La oración es el corazón de la vida de la Comunidad de Sant’Egidio, su primera “obra”. Cuando termina el día todas las Comunidades, tanto si son grandes como si son pequeñas, se reúnen alrededor del Señor para escuchar su Palabra y dirigirse a Él en su invocación. Los discípulos no pueden sino estar a los pies de Jesús, como María de Betania, para elegir la “mejor parte” (Lc 10,42) y aprender de Él sus mismos sentimientos (cfr. Flp 2,5).
Siempre que la Comunidad vuelve al Señor, hace suya la súplica del discípulo anónimo: “¡Señor, enséñanos a orar” (Lc 11,1). Y Jesús, maestro de oración, continúa contestando: “Cuando oréis, decid: Abbá, Padre”.
Cuando oramos, aunque lo hagamos dentro de nuestro corazón, nunca estamos aislados ni somos huérfanos, porque somos en todo momento miembros de la familia del Señor. En la oración común se ve claramente, además del misterio de la filiación, el de la fraternidad.

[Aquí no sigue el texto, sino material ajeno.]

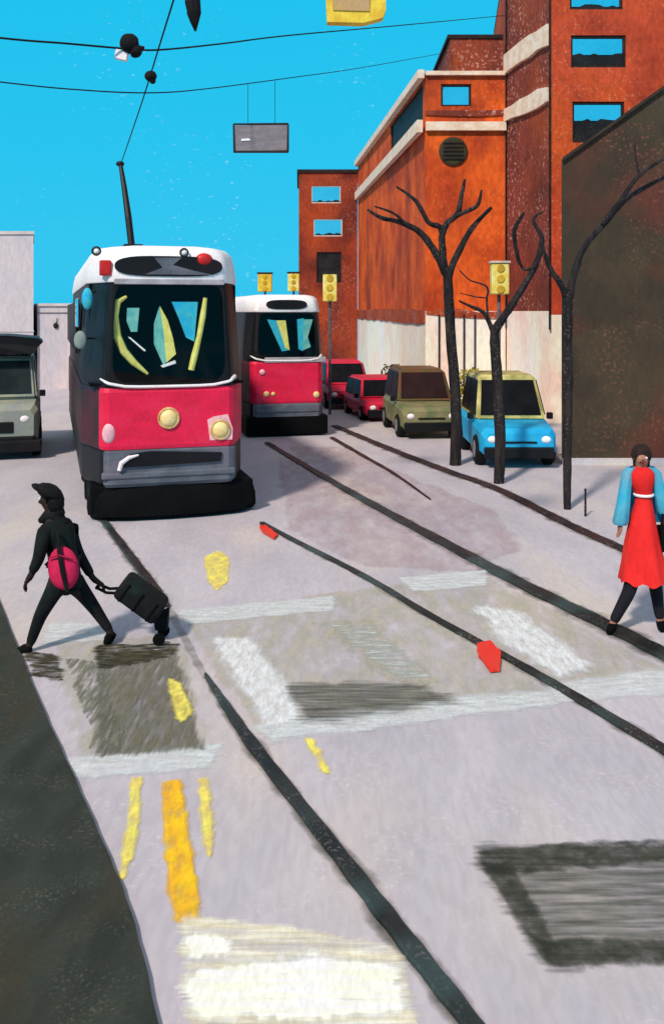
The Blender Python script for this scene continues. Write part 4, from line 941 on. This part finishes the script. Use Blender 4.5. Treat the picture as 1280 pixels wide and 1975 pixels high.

Las Comunidades de Sant'Egidio que hay por el mundo se reúnen en los distintos lugares que destinan a la oración y presentan al Señor las esperanzas y los dolores de los hombres y mujeres “vejados y abatidos” de los que habla el Evangelio (Mt 9,37). En aquella gente de entonces se incluyen los habitantes de las ciudades contemporáneas, los pobres que son marginados de la vida, todos aquellos que esperan que alguien les contrate (cfr. Mt 20).
La oración común recoge el grito, la aspiración, el deseo de paz, de curación, de sentido de la vida y de salvación que hay en los hombres y las mujeres de este mundo. La oración nunca es vacía. Sube incesante al Señor para que el llanto se transforme en alegría, la desesperación en felicidad, la angustia en esperanza y la soledad en comunión. Y para que el Reino de Dios llegue pronto a los hombres.